Les démocraties, dans leur lutte contre le terrorisme fondamentaliste, font d'abord face à un problème de calendrier. Les réponses existent, mais elles sont pour l'essentiel à long terme, alors que les peuples entendent légitimement mettre fin le plus rapidement possible à ce qu'ils ne peuvent vivre que comme une descente aux enfers.

Une réponse européenne

La forme la plus efficace de prévention est l'intégration, la méthode de déradicalisation la plus durable est l'éducation au dialogue. Sur ce plan, la police de proximité - contrairement à ce que prétendent certains - peut se révéler comme un outil d'information, de dissuasion, sinon de protection très utile dans un continuum de mesures qui vont de l'intervention militaire sur le terrain contre ce qui reste de Daech, jusqu'au renforcement des services de renseignement et de police.

Jusqu'à présent, les démocraties n'ont pas perdu la guerre contre le terrorisme. Elles ont gardé leur sang-froid, et n'ont pas cédé aux tentations populistes. Elles sont restées fidèles, pour l'essentiel, à leurs valeurs. Si l'objectif de Daech était, à partir de la constitution d'un État Islamique, de semer le désordre et la division dans le camp des démocraties occidentales, il a doublement échoué. Mais, si nous avons gagné "difficilement" la bataille de Mossoul, nous sommes loin d'avoir "gagné la guerre".

De manière systématique, les stratèges de Daech ciblent l'Europe, en qui ils voient le maillon faible de l'Occident démocratique.
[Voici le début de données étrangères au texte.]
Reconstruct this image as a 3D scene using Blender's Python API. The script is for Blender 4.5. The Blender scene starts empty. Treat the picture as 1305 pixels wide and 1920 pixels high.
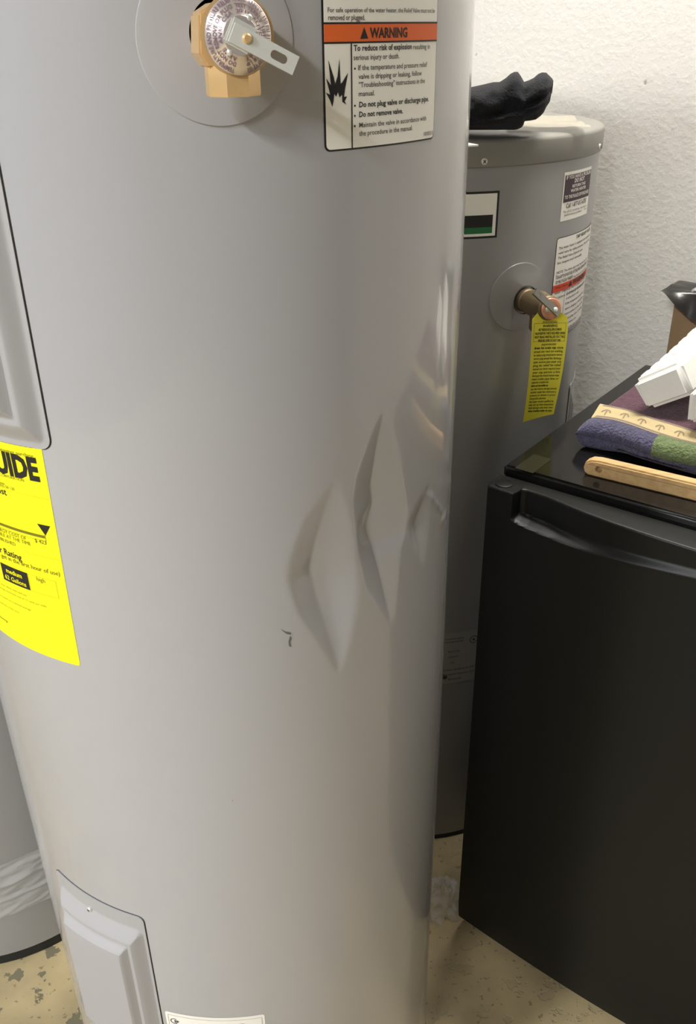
import bpy, bmesh, math, random
from math import sin, cos, radians as RAD, pi, sqrt, atan2, hypot
from mathutils import Vector, Matrix, noise

S = bpy.context.scene
COL = S.collection

# ------------------------------------------------------------------ camera, world, light, exposure
W_PX, H_PX, FPX = 1305.0, 1920.0, 1665.0
CX, CY, EYE = 652.5, 960.0, 1.36
_d = Vector((695 - CX, 4040 - CY, FPX)).normalized()          # nadir of the photograph, in lens axes
_f = (Vector((0, 0, 1)) - _d * _d.z).normalized()
_r = _d.cross(_f)
ROT = Matrix((_r, _f, -_d))                                    # lens axes -> world axes
cam_d = bpy.data.cameras.new('camera')
cam = bpy.data.objects.new('camera', cam_d); COL.objects.link(cam)
cam_d.sensor_fit = 'HORIZONTAL'; cam_d.sensor_width = 36.0
cam_d.lens = 36.0 * FPX / W_PX; cam_d.clip_start = 0.02
cx_, cy_, cz_ = ROT.col[0], -ROT.col[1], -ROT.col[2]
cam.matrix_world = Matrix(((cx_[0], cy_[0], cz_[0], 0), (cx_[1], cy_[1], cz_[1], 0), (cx_[2], cy_[2], cz_[2], EYE), (0, 0, 0, 1)))
S.camera = cam

world = bpy.data.worlds.new('world'); S.world = world; world.use_nodes = True
world.node_tree.nodes['Background'].inputs[0].default_value = (1.0, 0.95, 0.88, 1)
world.node_tree.nodes['Background'].inputs[1].default_value = 0.0
S.view_settings.view_transform = 'Standard'; S.view_settings.look = 'None'
S.view_settings.gamma = 1; S.view_settings.use_curve_mapping = False
S.view_settings.exposure = 0.0

LAMPS = [  # location, size x, size y, power, colour, z-rotation
    ((-2.20, -1.00, 2.56), 0.30, 1.20, 146, (0.95, 0.975, 1.0), RAD(-38)),
    ((-1.05, -1.80, 2.56), 0.14, 0.90, 72, (0.98, 0.98, 1.0), RAD(20)),
    ((0.42, 1.28, 2.56), 0.20, 0.60, 33, (1.0, 0.965, 0.90), RAD(52.2)),  # added lamp, an invented source near the back wall to brighten its upper part
]
for i, (loc, sx, sy, pw, colr, rz) in enumerate(LAMPS):
    ld = bpy.data.lights.new('ceiling_tube_light', 'AREA'); ld.shape = 'RECTANGLE'; ld.size = sx; ld.size_y = sy
    ld.energy = pw; ld.color = colr
    lo = bpy.data.objects.new('ceiling_tube_light', ld); COL.objects.link(lo)
    lo.location = (loc[0], loc[1], loc[2] - 0.02); lo.rotation_euler = (0, 0, rz)

# ------------------------------------------------------------------ frames of reference
UA = RAD(-37.8)
U = Vector((cos(UA), sin(UA), 0)); V = Vector((-sin(UA), cos(UA), 0)); Z = Vector((0, 0, 1))
def ray(x, y): return ROT @ Vector((x - CX, y - CY, FPX))
def on_z(x, y, z):
    r = ray(x, y); return r * ((z - EYE) / r.z) + Vector((0, 0, EYE))
class Cyl:
    def __init__(s, c, R): s.c = Vector((c[0], c[1], 0)); s.R = R
    def hit(s, x, y, off=0.0):
        "where the line of sight through a photo point meets the shell: (arc length, height)"
        r = ray(x, y); R = s.R + off
        a = r.x ** 2 + r.y ** 2; b = -2 * (r.x * s.c.x + r.y * s.c.y); c = s.c.x ** 2 + s.c.y ** 2 - R * R
        t = (-b - sqrt(max(b * b - 4 * a * c, 0))) / (2 * a); p = r * t
        return s.R * (atan2(p.y - s.c.y, p.x - s.c.x) + pi / 2), p.z + EYE
    def map(s, q, off=0.0):
        ph = q[0] / s.R; return Vector((s.c.x + (s.R + off) * sin(ph), s.c.y - (s.R + off) * cos(ph), q[1]))
T1 = Cyl((-0.1425, 0.8382), 0.25)
T2 = Cyl((0.1307, 1.4441), 0.25)
T3 = Cyl((-0.645, 1.190), 0.25)

# ------------------------------------------------------------------ materials
def lin(c): return tuple((x / 12.92 if x <= .04045 else ((x + .055) / 1.055) ** 2.4) for x in c)
def rgb(r, g, b): return lin((r / 255, g / 255, b / 255)) + (1,)
def mat(name, colr, rough=0.5, metal=0.0, coat=0.0, coat_r=0.05, spec=0.5, bump=None, vary=None, trans=0.0, alpha=1.0, sheen=0.0, stretch=None):
    m = bpy.data.materials.new(name); m.use_nodes = True
    nt = m.node_tree; b = nt.nodes['Principled BSDF']; I = b.inputs
    I['Base Color'].default_value = colr; I['Roughness'].default_value = rough; I['Metallic'].default_value = metal
    I['Coat Weight'].default_value = coat; I['Coat Roughness'].default_value = coat_r
    I['Specular IOR Level'].default_value = spec; I['Transmission Weight'].default_value = trans; I['Alpha'].default_value = alpha
    I['Sheen Weight'].default_value = sheen
    tc = None
    def coords():
        nonlocal tc
        if tc is None:
            tc = nt.nodes.new('ShaderNodeTexCoord')
            if stretch:
                mp = nt.nodes.new('ShaderNodeMapping'); mp.inputs['Scale'].default_value = stretch
                nt.links.new(tc.outputs['Object'], mp.inputs['Vector']); tc = mp
        return tc.outputs['Vector'] if stretch else tc.outputs['Object']
    if bump:      # (scale, strength, distance, detail)
        n = nt.nodes.new('ShaderNodeTexNoise'); n.inputs['Scale'].default_value = bump[0]; n.inputs['Detail'].default_value = bump[3] if len(bump) > 3 else 3
        nt.links.new(coords(), n.inputs['Vector'])
        bp = nt.nodes.new('ShaderNodeBump'); bp.inputs['Strength'].default_value = bump[1]; bp.inputs['Distance'].default_value = bump[2]
        nt.links.new(n.outputs['Fac'], bp.inputs['Height']); nt.links.new(bp.outputs['Normal'], I['Normal'])
        if coat: nt.links.new(bp.outputs['Normal'], I['Coat Normal'])
    if vary:      # (scale, other colour, low, high)
        n = nt.nodes.new('ShaderNodeTexNoise'); n.inputs['Scale'].default_value = vary[0]; n.inputs['Detail'].default_value = 5
        nt.links.new(coords(), n.inputs['Vector'])
        cr = nt.nodes.new('ShaderNodeValToRGB'); cr.color_ramp.elements[0].position = vary[2]; cr.color_ramp.elements[1].position = vary[3]
        cr.color_ramp.elements[0].color = colr; cr.color_ramp.elements[1].color = vary[1]
        nt.links.new(n.outputs['Fac'], cr.inputs['Fac']); nt.links.new(cr.outputs['Color'], I['Base Color'])
    return m
M = {}
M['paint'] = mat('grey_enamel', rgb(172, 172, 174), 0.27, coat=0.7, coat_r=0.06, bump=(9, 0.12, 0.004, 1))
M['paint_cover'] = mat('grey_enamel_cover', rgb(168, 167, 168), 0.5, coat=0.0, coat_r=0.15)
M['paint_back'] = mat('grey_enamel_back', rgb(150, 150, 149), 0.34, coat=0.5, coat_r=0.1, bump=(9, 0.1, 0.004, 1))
M['dark_gap'] = mat('dark_gap', rgb(40, 38, 36), 0.8)
M['scuff'] = mat('scuff', rgb(105, 103, 98), 0.7)
M['white_paper'] = mat('white_label_paper', rgb(246, 244, 236), 0.45)
M['grey_paper'] = mat('silver_label_film', rgb(160, 160, 155), 0.45)
M['black_ink'] = mat('black_ink', rgb(28, 27, 27), 0.5)
M['grey_ink'] = mat('grey_ink', rgb(95, 92, 88), 0.5)
M['soft_ink'] = mat('soft_ink', rgb(66, 64, 60), 0.5)
M['white_ink'] = mat('white_ink', rgb(225, 222, 215), 0.5)
M['purple_ink'] = mat('purple_ink', rgb(122, 94, 112), 0.5)
M['plum_ink'] = mat('plum_ink', rgb(62, 48, 56), 0.5)
M['orange_ink'] = mat('orange_ink', rgb(232, 106, 42), 0.5)
M['red_ink'] = mat('red_orange_ink', rgb(222, 78, 44), 0.5)
M['green_ink'] = mat('green_ink', rgb(30, 110, 66), 0.5)
M['yellow_paper'] = mat('yellow_guide_paper', rgb(250, 243, 20), 0.5)
M['yellow_ink'] = mat('olive_ink', rgb(122, 114, 18), 0.5)
M['yellow_light_ink'] = mat('light_olive_ink', rgb(176, 168, 26), 0.5)
M['yellow_tag'] = mat('yellow_tag_card', rgb(226, 216, 62), 0.5)
M['brass'] = mat('brass', rgb(226, 190, 136), 0.36, metal=0.45, bump=(260, 0.25, 0.0006))
M['old_brass'] = mat('tarnished_brass', rgb(124, 108, 82), 0.5, metal=0.5, bump=(160, 0.3, 0.0008))
M['disc'] = mat('aluminium_disc', rgb(222, 212, 206), 0.26, metal=0.7)
M['copper_disc'] = mat('copper_disc', rgb(216, 150, 118), 0.35, metal=0.5)
M['chrome'] = mat('chrome', rgb(226, 226, 218), 0.33, metal=0.45)
M['steel'] = mat('dull_steel', rgb(150, 150, 145), 0.35, metal=0.9)
M['rubber'] = mat('black_rubber', rgb(30, 30, 29), 0.7)
M['fridge'] = mat('black_plastic_door', rgb(20, 21, 19), 0.40, spec=0.22, bump=(420, 0.12, 0.0006))
M['fridge_top'] = mat('black_gloss_top', rgb(22, 22, 21), 0.13, spec=0.40, bump=(6, 0.05, 0.002, 1))
M['wood'] = mat('pale_wood', rgb(208, 176, 124), 0.5, vary=(14, rgb(186, 148, 96), 0.35, 0.75), stretch=(1, 14, 14))
M['foam'] = mat('white_foam', rgb(230, 229, 224), 0.8, bump=(220, 0.25, 0.001))
M['card'] = mat('brown_cardboard', rgb(178, 150, 114), 0.85, vary=(20, rgb(166, 138, 102), 0.3, 0.8))
M['film'] = mat('black_film', rgb(30, 28, 27), 0.3, bump=(50, 0.3, 0.003))
M['clear'] = mat('clear_film', (0.92, 0.92, 0.90, 1), 0.07, alpha=0.22, spec=1.0)
M['navy'] = mat('navy_fabric', rgb(11, 12, 18), 0.95, sheen=0.03, bump=(350, 0.6, 0.002), vary=(9, rgb(20, 22, 29), 0.4, 0.7))
M['terry'] = mat('violet_terry', rgb(92, 89, 118), 0.95, sheen=0.2, bump=(330, 1.0, 0.006), vary=(160, rgb(70, 68, 96), .35, .7))
M['terry_purple'] = mat('plum_terry', rgb(98, 60, 74), 0.95, sheen=0.2, bump=(330, 1.0, 0.005), vary=(120, rgb(80, 46, 60), .35, .7))
M['terry_green'] = mat('green_terry', rgb(122, 140, 92), 0.95, sheen=0.2, bump=(330, 1.0, 0.006), vary=(160, rgb(98, 116, 70), .35, .7))
M['cream'] = mat('cream_border', rgb(196, 177, 134), 0.9, bump=(400, 0.5, 0.001))
M['motif'] = mat('brown_motif', rgb(146, 130, 102), 0.9)
M['stitch'] = mat('violet_stitch', rgb(110, 98, 112), 0.9)
M['plastic_white'] = mat('white_enamel', rgb(225, 222, 215), 0.5)
lm = bpy.data.materials.new('lamp_diffuser'); lm.use_nodes = True
b_ = lm.node_tree.nodes['Principled BSDF']; b_.inputs['Emission Color'].default_value = (1, .95, .87, 1); b_.inputs['Emission Strength'].default_value = 6
M['lamp'] = lm

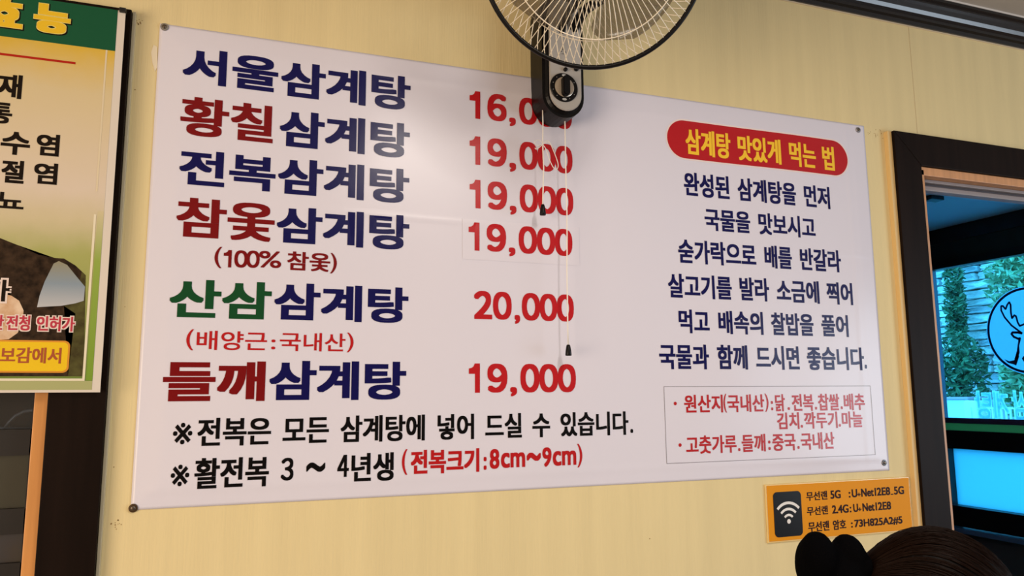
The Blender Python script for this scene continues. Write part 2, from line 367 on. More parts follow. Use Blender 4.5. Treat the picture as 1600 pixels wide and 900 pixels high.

Paradoxalement, ils pensent en termes européens, de manière plus spontanée que ne le font les gouvernements des nations européennes eux-mêmes.

Face au défi terroriste, trois mots-clés s'imposent : ceux de résilience, de patience et d'intégration. Face à une menace qui vise délibérément l'Europe dans son ensemble, la réponse se doit d'être européenne. La coopération bilatérale entre deux nations, comme celle qui peut exister entre l'Espagne et le Maroc, est indispensable, mais elle n'est pas suffisante. Parce que, dans le monde, il y a moins d'Amérique et plus de terroristes, il doit y avoir plus d'Europe.